Peer Precious: Bless This Mess

Paul Whyte

Ever since Mike Wilson was a teenager, he took a liking to many things such as cats and pro-wrestling.  Although his love of furry felines and men in leotards body slamming each other would become well known to friends and fans, it would be his outstanding love of punk and other experimental forms of rock music that would gain him notoriety throughout the area.  

For the last several years Wilson has displayed an uncanny ability of setting up amazing rock shows featuring artists from all across the nation.  Wilson would often play these shows he helped set up with his own bands which have included Nordic Waste, Hard Feelings, Indulge, probably a few I’m forgetting, as well as sitting in with touring bands and of course his project Peer Precious. Wilson has always had a knack of throwing a rocking show regardless if it was playing to an out of control room at Pizza Luce’ or in someone’s basement or living room.

Just recently Wilson left the Twin Ports to presumably further pursue his music. He first went out to California and last I heard he was flying out to London, England to play guitar with the band Bobby Joe Ebola.     

Peer Precious “Bless this Mess” is pretty much what one would expect from a hardcore punk album with a slight mixture of pop-punk and some decent rock riffs that I have a hard time putting my finger on as far as strict influence or genre.

The first track is a 1:05 minute song called “Modern Day Rambo.” Of course starting a punk album with a one-minute long, fast paced, hard rocking song is a perfectly fine way to kick things off. 

The next song “Keep Your Head Up” starts off a slower guitar part then gets straight to it.  Of course there’s a lot of power chords going on in the song, but there are a number nuances with Wilson’s playing, a variety of switch ups and some changes of tempo that keep things interesting.

A song that I felt stands out on the album is “Q-Bert,” it begins with slower alternative kind of riff and then goes in to hard driving punk, but is brought back around with a few change ups. Things really heat up for awhile with Kyle O’Leary’s drums blasting at a full drum role, then the song sways back down and returns into heavier alternative rock which even includes a brief and simple, but well done, guitar lead.

Of course it’s no surprise to find the track “Pretty Kitty (in the Sun)”, where Wilson sings about being careful to not wake a cat because he knows the cat gets sad when he leaves.  There is a decent amount of humor in some of the tracks.

The song “Season Finale” is no exception for songs with humor. “The sun shines for a minute, then it goes away,” sings Wilson in this song about winter time.  Wilson laments, “no wonder it’s so cold, you forgot to shut the f**king door, now I sleep with my jacket, hat, extra blanket all night long.” It is indeed a song for the North Land.

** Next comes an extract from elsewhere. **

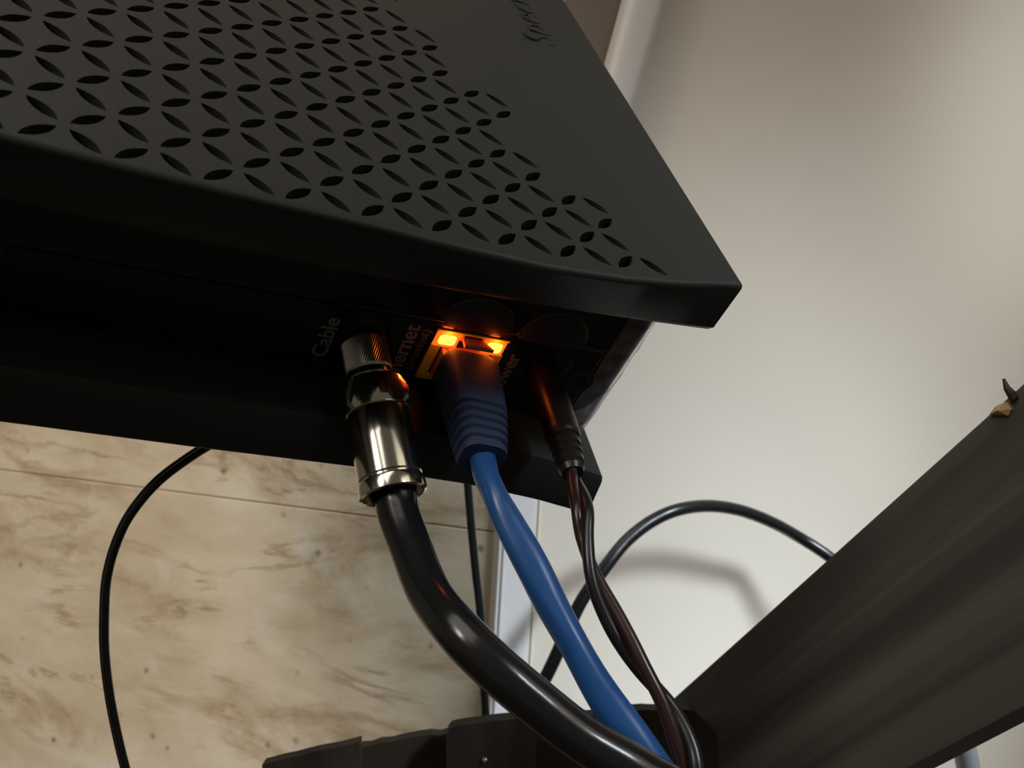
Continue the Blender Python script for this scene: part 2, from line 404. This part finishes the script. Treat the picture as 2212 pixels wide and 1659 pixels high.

All in all “Bless this Mess” is a snappy and hard-driving punk album that’s fun to listen to.  The guitar work brings a lot more to the table than just fast power chords, although there’s plenty of that, and the drums range from fast, to galloping speeds.  I’ll admit that it’s not my favorite punk record ever, but anyone into punk rock music should be able to easily enjoy it.  As far as a DIY punk album, I have no complaints at all.  Getting ahold of this album might be tougher than just going to the store and buying it.  Some of the songs can be heard on the Peer Precious Reverbnation account. Anyone interested can email and I’m guessing they’ll send you a link to the full album.  I’ve also heard that this album will be put on vinyl.